Next in line was the heat exchanger. I have read horror stories about removing it and the associated plumbing headaches on this particular design. The heat exchanger is tucked into the engine’s starboard side hard against the engine room wall. There is little space for hands to work, let alone turn wrenches.

To test water flow through the heat exchanger, I poured water down the hose leading to it from an anti-syphon valve. Removing the cap from the rear of the heat exchanger demonstrated water flow.

Then, during a passing conversation with a marina neighbor, he suggested the exhaust elbow could be plugged. Based on the exterior condition — no evidence of rust, corrosion, leaks, or overheating — it didn’t seem likely.

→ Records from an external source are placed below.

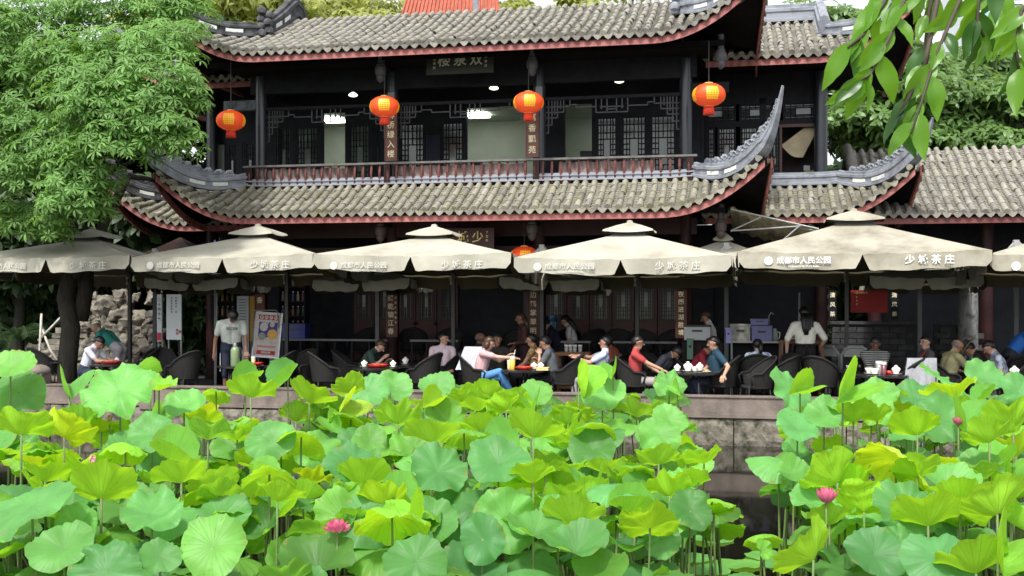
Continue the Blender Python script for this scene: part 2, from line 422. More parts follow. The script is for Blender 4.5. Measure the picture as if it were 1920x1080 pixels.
def hip_ridge(Rf, sgn, parent, inv, tip_out, tip_up, w0=.3, h0=.40, mat_=GREYPL, crest=True, inlay=True, crest_h=.2, start=None):
    """corner ridge from the hip's head down to the corner and out into the raised tip"""
    hip=Rf.hip; pts=[]; n=12
    for i in range(n+1):
        v=hip*(1-i/n); s=sgn*(Rf.half-v); pts.append(Rf.S(s,v,.03))
    d=(pts[-1]-pts[-3]); h=Vector((d.x,d.y,0)).normalized(); slope=d.z/max(Vector((d.x,d.y,0)).length,.01)
    base=pts[-1].copy(); nn=9
    for i in range(1,nn+1):
        q=i/nn; pts.append(base+h*(tip_out*(q-.28*q*q)/.72)+Vector((0,0,tip_up*(slope*.55*q*.4+(1-slope*.55*.4)*q**1.35))))
    k=len(pts); W_=[];H_=[]
    for i in range(k):
        q=max(0,(i-n)/nn); f=1-.86*q**.8 if i>n else 1
        W_.append(w0*f); H_.append(h0*(.86 if i<2 else 1)*f)
    ridge_sweep(pts,W_,H_,parent,mat_,inv,name='corner_ridge')
    if crest:
        cp=[];hh=[]
        for i in range(2,k-2):
            up=Vector((0,0,1)); cp.append(pts[i]+up*(H_[i]*.93)); q=(i-2)/(k-5)
            hh.append(crest_h*(.35+1.0*math.sin(min(1,q*1.15)*math.pi*.5) if q<.7 else crest_h and 1.2*(1-q)/.3+.35))
        hh=[max(.05,x if x<.6 else .2) for x in hh]
        hh=[crest_h*(.5+.7*math.sin(math.pi*min(1,max(0,i/(len(cp)-1)))**1.0)) for i in range(len(cp))]
        # finer sampling
        fp=[];fh=[]
        for i in range(len(cp)-1):
            for j in range(6):
                fp.append(cp[i].lerp(cp[i+1],j/6)); fh.append(hh[i]*(1-j/6)+hh[i+1]*j/6)
        comb(fp,fh,parent,mat_,inv)
    if inlay:
        for i0,i1 in ((3,5),(6,8)):
            mb=MB()
            for sd in (-1,1):
                R2=[]
                for i in range(i0,i1+1):
                    t=(pts[i+1]-pts[i-1]).normalized(); x=Vector((t.y,-t.x,0)).normalized()
                    c=pts[i]+x*sd*(W_[i]*.36+.004)
                    R2.append([inv@(c+Vector((0,0,H_[i]*.24))),inv@(c+x*sd*.012+Vector((0,0,H_[i]*.26))),inv@(c+x*sd*.012+Vector((0,0,H_[i]*.47))),inv@(c+Vector((0,0,H_[i]*.49)))])
                mb.sweep(R2)
            part('white_inlay',mb,WHITEPL,parent)
    return pts
def front(a0,be): return lambda s,v:(a0+s,be+v)
def rightside(ae,bc): return lambda s,v:(ae-v,bc-s)      # s>0 towards the viewer
def leftside(ae,bc): return lambda s,v:(ae+v,bc+s)       # s<0 towards the viewer
AC=-7.1; BF=26.0                                         # pavilion centre line and eave line
pav=thing('tea_pavilion','two storey dark timber tea pavilion with upswept grey tiled double eaves','building',W(AC,28,ZT),ROT)
bpy.context.view_layer.update()
def inv_of(o): bpy.context.view_layer.update(); return o.matrix_world.inverted()
def sub(parent,name):
    o=bpy.data.objects.new(name,None); COL.objects.link(o); o.parent=parent; return o
PI_=inv_of(pav)
lower=sub(pav,'lower_roof'); upper=sub(pav,'upper_roof')
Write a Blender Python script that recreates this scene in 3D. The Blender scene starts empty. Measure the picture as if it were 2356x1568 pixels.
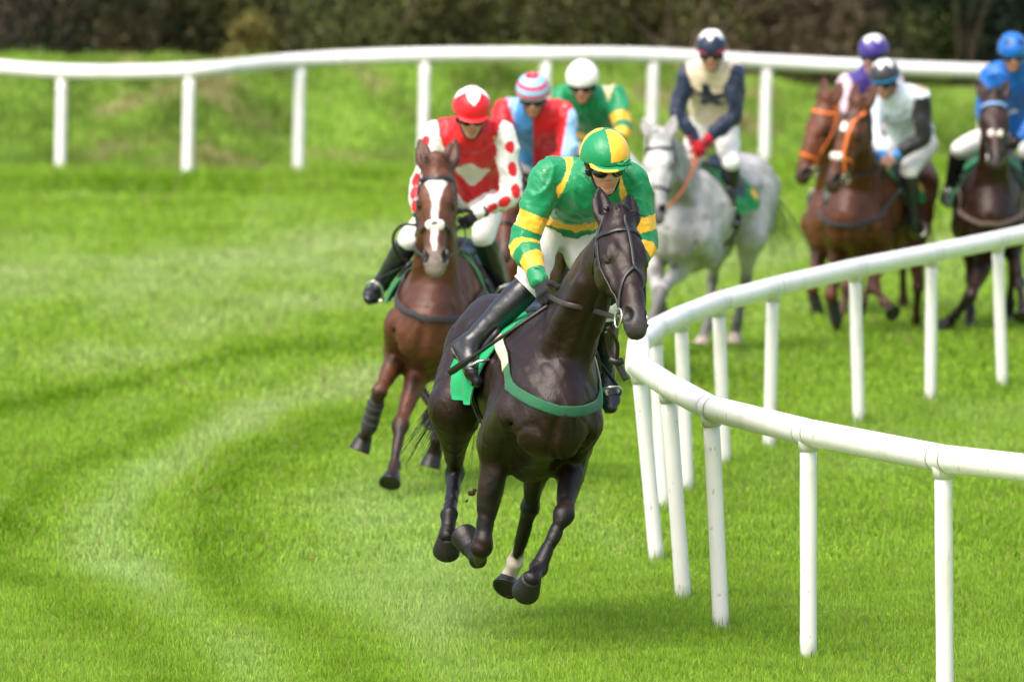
import bpy, math, random
import numpy as np
from mathutils import Vector

random.seed(7)
RNG = np.random.default_rng(11)
rad = math.radians
SC = bpy.context.scene
COL = SC.collection

# ------------------------------------------------------------------ camera, sky, sun, exposure
VW, VH, FPX = 2356.0, 1568.0, 19633.0        # picture units used for measuring; focal length in them (300 mm lens)
CAM_H, HORIZ = 4.2, -450.0
PITCH = math.atan((VH / 2 - HORIZ) / FPX)
cam = bpy.data.cameras.new('camera')
cam.lens = FPX / VW * 36.0
cam.sensor_width = 36.0
cam.clip_start = 0.5
cam.clip_end = 3000
cam.dof.use_dof = True
cam.dof.focus_distance = 42.0
cam.dof.aperture_fstop = 3.6
cam_o = bpy.data.objects.new('camera', cam)
cam_o.location = (0, 0, CAM_H)
cam_o.rotation_euler = (rad(90) - PITCH, 0, 0)
COL.objects.link(cam_o)
SC.camera = cam_o

SUN_EL, SUN_AZ = 56.0, -35.0                  # azimuth: degrees left of straight behind the camera
world = bpy.data.worlds.new('World')
SC.world = world
world.use_nodes = True
wn = world.node_tree.nodes
sky = wn.new('ShaderNodeTexSky')
sky.sky_type = 'NISHITA'
sky.sun_disc = False
sky.sun_elevation = rad(SUN_EL)
sky.dust_density = 6.0
sky.ozone_density = 0.6
wn['Background'].inputs[1].default_value = 0.145
world.node_tree.links.new(sky.outputs[0], wn['Background'].inputs[0])
sun = bpy.data.lights.new('sun', 'SUN')
sun.energy = 0.9
sun.angle = rad(48)
sun.color = (1.0, 0.965, 0.92)
sun_o = bpy.data.objects.new('sun', sun)
COL.objects.link(sun_o)
_sd = Vector((math.sin(rad(SUN_AZ)) * math.cos(rad(SUN_EL)), -math.cos(rad(SUN_AZ)) * math.cos(rad(SUN_EL)), math.sin(rad(SUN_EL))))
sun_o.rotation_euler = _sd.to_track_quat('Z', 'Y').to_euler()
sky.sun_rotation = math.atan2(_sd.x, _sd.y)
SC.view_settings.view_transform = 'Standard'
SC.view_settings.look = 'None'
SC.view_settings.gamma = 1
SC.view_settings.exposure = 1.2
SC.cycles.max_bounces = 6
SC.cycles.use_denoising = True

# ------------------------------------------------------------------ measuring helpers
CP, SP = math.cos(PITCH), math.sin(PITCH)
CAMP = np.array([0, 0, CAM_H])


def ray(x, y):
    u, v = (x - VW / 2) / FPX, -(y - VH / 2) / FPX
    return np.array([u, CP + v * SP, -SP + v * CP])


def P(x, y, D):
    return CAMP + ray(x, y) * D


def G(x, y, z=0.0):
    r = ray(x, y)
    return CAMP + r * ((z - CAM_H) / r[2])


def depth_of(p):
    q = np.asarray(p) - CAMP
    return q[1] * CP - q[2] * SP


def to_px(p):
    q = np.asarray(p, float) - CAMP
    D = q[..., 1] * CP - q[..., 2] * SP
    v = (q[..., 1] * SP + q[..., 2] * CP)
    return VW / 2 + FPX * q[..., 0] / D, VH / 2 - FPX * v / D


def reach(x, y, parent, L, guess, mode=None):
    """point on the sight line of (x, y) that lies L away from its parent joint"""
    r = ray(x, y)
    o = CAMP - parent
    A, B, Cc = r @ r, 2 * (r @ o), o @ o - L * L
    disc = B * B - 4 * A * Cc
    if disc <= 0:
        return CAMP + r * (-B / (2 * A))
    q = math.sqrt(disc)
    n, f = (-B - q) / (2 * A), (-B + q) / (2 * A)
    if mode == 'n':
        D = n
    elif mode == 'f':
        D = f
    else:
        g = depth_of(guess)
        D = n if abs(n - g) < abs(f - g) else f
    return CAMP + r * D


def lin(r, g=None, b=None):
    if g is None:
        r, g, b = (int(r[i:i + 2], 16) for i in (0, 2, 4))
    def f(c):
        c /= 255.0
        return c / 12.92 if c <= 0.04045 else ((c + 0.055) / 1.055) ** 2.4
    return np.array([f(r), f(g), f(b)])


def nrm(v):
    v = np.asarray(v, float)
    return v / max(np.linalg.norm(v), 1e-9)


def sstep(a, b, x):
    t = np.clip((x - a) / (b - a), 0, 1)
    return t * t * (3 - 2 * t)


def vnoise(p, f, seed=0.0):
    """cheap smooth pseudo noise, about -1..1"""
    x, y, z = (p[..., i] * f + seed * (1.7 + i) for i in range(3))
    s = np.sin(x * 1.0 + 1.3 * np.sin(y * 1.1 + .7)) * np.sin(y * 1.2 + 1.1 * np.sin(z * 0.9 + 2)) + \
        np.sin(z * 1.1 + 1.2 * np.sin(x * 1.3 + 4)) * np.sin(x * 0.8 + 1.4 * np.sin(z * 1.2 + 1)) * .8 + \
        np.sin((x + y + z) * 1.9 + 3 * np.sin(x * .7)) * .35
    return s / 1.5


# ------------------------------------------------------------------ objects
def link(name, me, parent=None, base=None):
    o = bpy.data.objects.new(name, me)
    COL.objects.link(o)
    if parent is not None:
        o.parent = parent
    elif base is not None:
        o.location = base
    return o


def tag(o, label, cat, group=None):
    o['label'] = label
    o['category'] = cat
    if group:
        o['group'] = group
    return o


def thing(name, loc, label, cat, group=None):
    o = bpy.data.objects.new(name, None)
    o.empty_display_size = 0.2
    o.location = loc
    COL.objects.link(o)
    return tag(o, label, cat, group)


def mesh(name, V, Fq, mat, parent=None, base=(0, 0, 0), cols=None, smooth=True):
    V = np.asarray(V, float) - np.asarray(base)
    me = bpy.data.meshes.new(name)
    if isinstance(Fq, np.ndarray) and Fq.ndim == 2:
        n, k = Fq.shape
        me.vertices.add(len(V))
        me.vertices.foreach_set('co', V.astype(np.float32).ravel())
        me.loops.add(n * k)
        me.loops.foreach_set('vertex_index', Fq.astype(np.int32).ravel())
        me.polygons.add(n)
        me.polygons.foreach_set('loop_start', np.arange(0, n * k, k, dtype=np.int32))
        me.polygons.foreach_set('loop_total', np.full(n, k, dtype=np.int32))
        me.update(calc_edges=True)
    else:
        me.from_pydata([tuple(v) for v in V], [], [tuple(int(i) for i in f) for f in Fq])
        me.update()
    me.validate()
    if smooth:
        me.polygons.foreach_set('use_smooth', np.ones(len(me.polygons), dtype=bool))
    if cols is not None:
        ca = me.color_attributes.new('Col', 'FLOAT_COLOR', 'POINT')
        c4 = np.ones((len(V), 4), np.float32)
        c4[:, :3] = cols
        ca.data.foreach_set('color', c4.ravel())
    if mat is not None:
        me.materials.append(mat)
    return link(name, me, parent, base if parent is None else None)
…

Since I was out of ideas and the elbow was the last component of the raw water system, I decided to remove it from the engine block before calling in a mobile marine mechanic.

Figure 2: Raw water inlet plugged with salt
and corrosion

To my surprise, the elbow was fully plugged at the raw water inlet and at the mixing point of raw water and exhaust. After an overnight soak in descaler, I also found evidence of metal fatigue. There was no longer a complete surface for the rubber seal at the raw water inlet.

A couple of marina neighbors mentioned having good results installing stainless steel elbows in place of the original cast iron part. With that in mind, I contacted HDI Marine in Vancouver, Washington, and they sent a reasonably priced stainless steel elbow for my Volvo in less than a week.

The tube from the heat exchanger to the elbow was also plugged. So while waiting for the new elbow delivery, I clamped in place a clear hose to hold descaler overnight to dissolve the material plugging the tube. This eliminated having to disassemble the heat exchanger.

In preparation for installing the new elbow, I scraped the old gasket off the engine block. On three sides of the exhaust port, there are rectangular slots filled with material that appeared too solid to be salts and corrosion.

With help from the service team at Pacific Power Group in Kent, I learned the three slots are welded shut because the engine is freshwater cooled. When the engine block is raw water cooled, these slots are open for cooling water to exit into the elbow.

To help with gasket placement while installing the new elbow, I cut the heads off two old bolts. After screwing them into the engine block a few turns with the gasket in place, I slipped the new elbow over the cut bolts. New bolts were installed in the remaining openings, then in place of the cut bolts. Lastly, I used a torque wrench to complete the installation.

Most often, an overheating engine is the first way we sailors experience water flow being restricted in the exhaust elbow. Over time, the overheating occurs after ever-shorter run times. In this case, my engine had given no apparent signs of reduced water flow or overheating. When I discovered the lack of exhaust water, the engine had not been run for two months; and over that period of time a complete blockage developed.

Based on this experience, my maintenance plan has been updated to include removal and inspection of the exhaust elbow every five years. I suggest all boat owners put this item on their maintenance list as well.